The questions I included above in the article were meant to help pick out certain moments in the story where your character will grapple with their truth and their lie. Where their inner journey will change and echo the outer one.

If you don't feel your character is truly changing perhaps you are writing a flat arc (which is not the scope of this article, I only mentioned them so as not to downplay their validity by talking singularly about the change arc). For a change arc to work you must show a beginning view of the character and an end one, and they will be opposites, determined by the character's INNER journey, not the external one.

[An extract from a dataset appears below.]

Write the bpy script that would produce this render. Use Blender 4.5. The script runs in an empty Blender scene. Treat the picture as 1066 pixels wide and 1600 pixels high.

If your character realizes she's been outsmarted and moving forward applies new tactics to overcome the antagonistic force, she is NOT changed unless abandonment of the old technique and adoption of the new is somehow dependent on her abandoning some long-held misconception that was leading to inner unhappiness/ incompleteness. If this outsmarting moment will CHANGE how she views the world/ herself and lead to a new understanding of what she needs in order to be happy, that's a change arc. In that case, the change must be set up from the beginning, as part of the story's fabric. That's the only way to make it feel important and vital.

You asked whether a pivotal moment is enough of a change, and the short answer is no. Not if you're writing a change arc. However, flat arcs often have amazingly pivotal moments and twists, yet they affect no personal or inner change for the main character. What they change is circumstances, which makes for a great story too.

Best wishes, hope that clarifies.
 

Helen

Inkling
we mainly see two types of stories—those in which the hero changes during the journey (change arc), and those in which the world or people around the hero change during the journey (flat arc)

Doesn't matter. The process is the same.